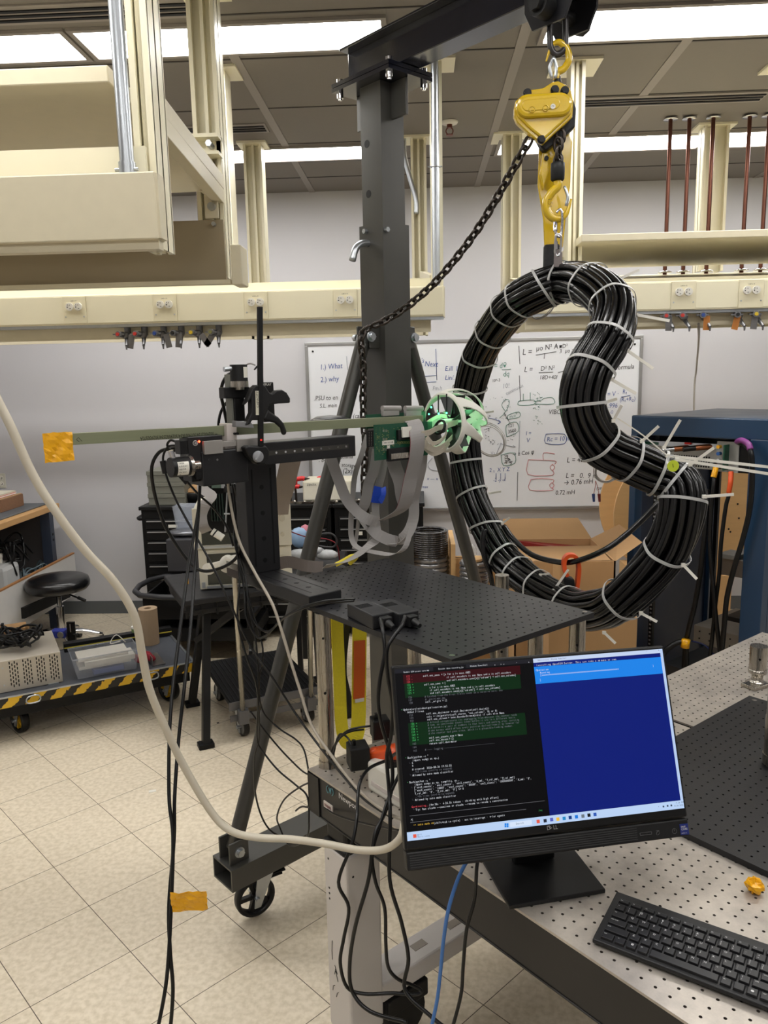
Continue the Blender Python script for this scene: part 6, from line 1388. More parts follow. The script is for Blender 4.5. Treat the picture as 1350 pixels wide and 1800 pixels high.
ru, a, b = rack_unit('power_supply', 'vented grey power supply at the top of the blue rack with thick cables plugged in', 1128, 773, 1288, 829, .075, .4, m_eq)
vt = MB(RM); nv = 0
for j in range(6):
    for i in range(28):
        x = a.x+.02+i*.012+(j % 2)*.006; z = b.z+.012+j*.0105
        if x < b.x-.02 and nv < 150: vt.cyl((x, .0752, z), (x, .0735, z), .0046, n=6); nv += 1
part('vent_holes', vt, m_dark, ru, kind='stuff')
gr2 = part('top_strip', MB(RM).bb((a.x, .06, a.z-.022), (b.x, .076, a.z)), m_galv, ru); part('green_board', MB(RM).bb((a.x+.02, .058, a.z-.018), (a.x+.10, .062, a.z-.006)), m_pcb, ru)
for x, y, c_ in ((1198, 789, 'l'), (1236, 787, 'r')):
    p = rkp(x, y, .05); part('copper_terminal', MB(RM).cyl((p.x-.02, .02, p.z), (p.x+.03, .07, p.z+.006), .013, n=14), mat('copper_bright', (170, 105, 70), .3, .9), ru); part('terminal_lug', MB(RM).cyl((p.x-.055, -.02, p.z-.005), (p.x-.02, .02, p.z), .012, n=12), m_chrome if c_ == 'l' else m_rub, ru)
p = rkp(1205, 779, .06); part('red_cap', MB(RM).cyl((p.x, .055, p.z), (p.x+.03, .055, p.z), .005), m_red, ru)
md_, a, b = rack_unit('control_module', 'dark connector module with a green board at the right end of the rack top', 1262, 775, 1318, 833, .045, .3, m_dark)
part('face', MB(RM).bb((a.x, .04, b.z), (b.x-.05, .046, a.z)), m_eq, md_)
part('green_board', MB(RM).bb((a.x+.05, .0, b.z+.01), (a.x+.056, .05, a.z-.012)), m_pcb, md_)
for i in range(4):
    p = rkp(1266, 785+i*12, .04); part('connector', MB(RM).cyl((p.x, .02, p.z), (p.x, .046, p.z), .008, n=12), (m_tape, mat('blue_plug', (40, 90, 160), .4), m_chrome, m_blackp)[i], md_)
m_sil = mat('silver_panel', (152, 150, 146), .35, .7, .05)
s1, a, b = rack_unit('server_unit', 'bare metal rack unit in the middle of the blue rack, behind the hanging cables', 1262, 978, 1312, 1018, .30, .3, m_sil); part('bracket', MB(RM).bb((a.x+.01, .28, a.z), (a.x+.10, .4, a.z+.02)), m_eq, s1)
s2, a, b = rack_unit('rack_chassis', 'low grey metal unit with screws near the bottom of the blue rack', 1220, 1098, 1300, 1150, .16, .4, mat('warm_grey_panel', (140, 134, 124), .5, .3)); 
sc2 = MB(RM)
for i in range(5):
    for z in (.3, .7): sc2.cyl((a.x+.03+i*.05, .158, b.z+(a.z-b.z)*z), (a.x+.03+i*.05, .162, b.z+(a.z-b.z)*z), .004, n=8)
part('screws', sc2, m_dark, s2, kind='stuff'); 
s3, a, b = rack_unit('rack_shelf', 'black ventilated shelf above the lowest grey unit in the blue rack', 1275, 1082, 1318, 1100, .14, .5, m_blackp)
solo('floor_chassis', MB(RM).bb((.16, .10, .13), (.5, .5, .34)), mat('dark_grey_panel', (66, 68, 70), .5, .3), 'dark grey chassis on the base of the blue rack', 'rack equipment')
def rc(lab, pts, r, m=None, name='rack_cable'):
    return solo(name, MB().tube([RM @ V((rkp(x, y, d).x, d, rkp(x, y, d).z)) for x, y, d in pts], r, 8, sub=6), m or m_rub, lab, 'cable')
rc('black cable looping down from the purple-taped plug at the rack right side', [(1298, 778, .03), (1312, 784, -.03), (1321, 800, -.05), (1322, 850, -.04), (1317, 900, -.03), (1305, 950, -.03), (1290, 1000, -.03), (1278, 1050, -.02), (1273, 1100, -.02), (1268, 1150, 0), (1262, 1190, 0)], .011)
rc('purple tape around the top of the rightmost rack cable', [(1296, 776, .02), (1304, 774, -.02), (1315, 780, -.04), (1319, 790, -.05)], .0125, mat('purple_tape', (130, 60, 130), .4), 'purple_tape')
rc('black rack cable with yellow tape at its top', [(1257, 815, .02), (1255, 850, -.02), (1250, 900, -.02), (1248, 960, -.02), (1252, 1010, -.02), (1258, 1080, -.02), (1266, 1150, 0)], .010)
rc('yellow tape wrapped at the top of the second rack cable', [(1259, 819, .01), (1257, 828, -.01), (1254, 839, -.02)], .0125, m_tape, 'yellow_tape')
rc('black rack cable with orange plug hanging beside the plywood', [(1285, 835, .0), (1281, 870, -.02), (1276, 890, -.02), (1268, 950, -.02), (1264, 1010, -.01), (1258, 1060, 0), (1252, 1120, 0), (1247, 1160, .02)], .009)
rc('orange plug at the top of a black rack cable', [(1285, 830, .0), (1284, 848, -.02), (1281, 866, -.02)], .011, m_or, 'orange_plug')
rc('black cable bundle hanging inside the left half of the rack opening', [(1243, 860, .0), (1240, 920, -.02), (1232, 1000, -.02), (1222, 1060, -.02), (1212, 1100, -.02), (1205, 1135, 0), (1202, 1175, .02)], .012)
rc('black cable curving out of the rack to the left behind the monitor', [(1205, 1127, -.02), (1190, 1130, -.05), (1172, 1142, -.08), (1160, 1160, -.1)], .013)
rc('black cable hanging down behind the table edge below the tape band', [(1205, 1130, -.02), (1207, 1150, -.02), (1206, 1185, -.02), (1207, 1220, 0)], .012)
rc('yellow tape band around the cables low in the rack', [(1206, 1124, -.03), (1204, 1138, -.03)], .02, m_tape, 'yellow_tape')
rc('thin blue network cable inside the rack bottom', [(1216, 1127, .1), (1240, 1135, .1), (1262, 1160, .12)], .004, mat('navy_cable', (40, 50, 100), .5))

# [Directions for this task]
Repeat the material above verbatim, with no pictures in the output.

# [Answer to the problem]
Continue the Blender Python script for this scene: part 6, from line 1388. More parts follow. The script is for Blender 4.5. Treat the picture as 1350 pixels wide and 1800 pixels high.
ru, a, b = rack_unit('power_supply', 'vented grey power supply at the top of the blue rack with thick cables plugged in', 1128, 773, 1288, 829, .075, .4, m_eq)
vt = MB(RM); nv = 0
for j in range(6):
    for i in range(28):
        x = a.x+.02+i*.012+(j % 2)*.006; z = b.z+.012+j*.0105
        if x < b.x-.02 and nv < 150: vt.cyl((x, .0752, z), (x, .0735, z), .0046, n=6); nv += 1
part('vent_holes', vt, m_dark, ru, kind='stuff')
gr2 = part('top_strip', MB(RM).bb((a.x, .06, a.z-.022), (b.x, .076, a.z)), m_galv, ru); part('green_board', MB(RM).bb((a.x+.02, .058, a.z-.018), (a.x+.10, .062, a.z-.006)), m_pcb, ru)
for x, y, c_ in ((1198, 789, 'l'), (1236, 787, 'r')):
    p = rkp(x, y, .05); part('copper_terminal', MB(RM).cyl((p.x-.02, .02, p.z), (p.x+.03, .07, p.z+.006), .013, n=14), mat('copper_bright', (170, 105, 70), .3, .9), ru); part('terminal_lug', MB(RM).cyl((p.x-.055, -.02, p.z-.005), (p.x-.02, .02, p.z), .012, n=12), m_chrome if c_ == 'l' else m_rub, ru)
p = rkp(1205, 779, .06); part('red_cap', MB(RM).cyl((p.x, .055, p.z), (p.x+.03, .055, p.z), .005), m_red, ru)
md_, a, b = rack_unit('control_module', 'dark connector module with a green board at the right end of the rack top', 1262, 775, 1318, 833, .045, .3, m_dark)
part('face', MB(RM).bb((a.x, .04, b.z), (b.x-.05, .046, a.z)), m_eq, md_)
part('green_board', MB(RM).bb((a.x+.05, .0, b.z+.01), (a.x+.056, .05, a.z-.012)), m_pcb, md_)
for i in range(4):
    p = rkp(1266, 785+i*12, .04); part('connector', MB(RM).cyl((p.x, .02, p.z), (p.x, .046, p.z), .008, n=12), (m_tape, mat('blue_plug', (40, 90, 160), .4), m_chrome, m_blackp)[i], md_)
m_sil = mat('silver_panel', (152, 150, 146), .35, .7, .05)
s1, a, b = rack_unit('server_unit', 'bare metal rack unit in the middle of the blue rack, behind the hanging cables', 1262, 978, 1312, 1018, .30, .3, m_sil); part('bracket', MB(RM).bb((a.x+.01, .28, a.z), (a.x+.10, .4, a.z+.02)), m_eq, s1)
s2, a, b = rack_unit('rack_chassis', 'low grey metal unit with screws near the bottom of the blue rack', 1220, 1098, 1300, 1150, .16, .4, mat('warm_grey_panel', (140, 134, 124), .5, .3)); 
sc2 = MB(RM)
for i in range(5):
    for z in (.3, .7): sc2.cyl((a.x+.03+i*.05, .158, b.z+(a.z-b.z)*z), (a.x+.03+i*.05, .162, b.z+(a.z-b.z)*z), .004, n=8)
part('screws', sc2, m_dark, s2, kind='stuff'); 
s3, a, b = rack_unit('rack_shelf', 'black ventilated shelf above the lowest grey unit in the blue rack', 1275, 1082, 1318, 1100, .14, .5, m_blackp)
solo('floor_chassis', MB(RM).bb((.16, .10, .13), (.5, .5, .34)), mat('dark_grey_panel', (66, 68, 70), .5, .3), 'dark grey chassis on the base of the blue rack', 'rack equipment')
def rc(lab, pts, r, m=None, name='rack_cable'):
    return solo(name, MB().tube([RM @ V((rkp(x, y, d).x, d, rkp(x, y, d).z)) for x, y, d in pts], r, 8, sub=6), m or m_rub, lab, 'cable')
rc('black cable looping down from the purple-taped plug at the rack right side', [(1298, 778, .03), (1312, 784, -.03), (1321, 800, -.05), (1322, 850, -.04), (1317, 900, -.03), (1305, 950, -.03), (1290, 1000, -.03), (1278, 1050, -.02), (1273, 1100, -.02), (1268, 1150, 0), (1262, 1190, 0)], .011)
rc('purple tape around the top of the rightmost rack cable', [(1296, 776, .02), (1304, 774, -.02), (1315, 780, -.04), (1319, 790, -.05)], .0125, mat('purple_tape', (130, 60, 130), .4), 'purple_tape')
rc('black rack cable with yellow tape at its top', [(1257, 815, .02), (1255, 850, -.02), (1250, 900, -.02), (1248, 960, -.02), (1252, 1010, -.02), (1258, 1080, -.02), (1266, 1150, 0)], .010)
rc('yellow tape wrapped at the top of the second rack cable', [(1259, 819, .01), (1257, 828, -.01), (1254, 839, -.02)], .0125, m_tape, 'yellow_tape')
rc('black rack cable with orange plug hanging beside the plywood', [(1285, 835, .0), (1281, 870, -.02), (1276, 890, -.02), (1268, 950, -.02), (1264, 1010, -.01), (1258, 1060, 0), (1252, 1120, 0), (1247, 1160, .02)], .009)
rc('orange plug at the top of a black rack cable', [(1285, 830, .0), (1284, 848, -.02), (1281, 866, -.02)], .011, m_or, 'orange_plug')
rc('black cable bundle hanging inside the left half of the rack opening', [(1243, 860, .0), (1240, 920, -.02), (1232, 1000, -.02), (1222, 1060, -.02), (1212, 1100, -.02), (1205, 1135, 0), (1202, 1175, .02)], .012)
rc('black cable curving out of the rack to the left behind the monitor', [(1205, 1127, -.02), (1190, 1130, -.05), (1172, 1142, -.08), (1160, 1160, -.1)], .013)
rc('black cable hanging down behind the table edge below the tape band', [(1205, 1130, -.02), (1207, 1150, -.02), (1206, 1185, -.02), (1207, 1220, 0)], .012)
rc('yellow tape band around the cables low in the rack', [(1206, 1124, -.03), (1204, 1138, -.03)], .02, m_tape, 'yellow_tape')
rc('thin blue network cable inside the rack bottom', [(1216, 1127, .1), (1240, 1135, .1), (1262, 1160, .12)], .004, mat('navy_cable', (40, 50, 100), .5))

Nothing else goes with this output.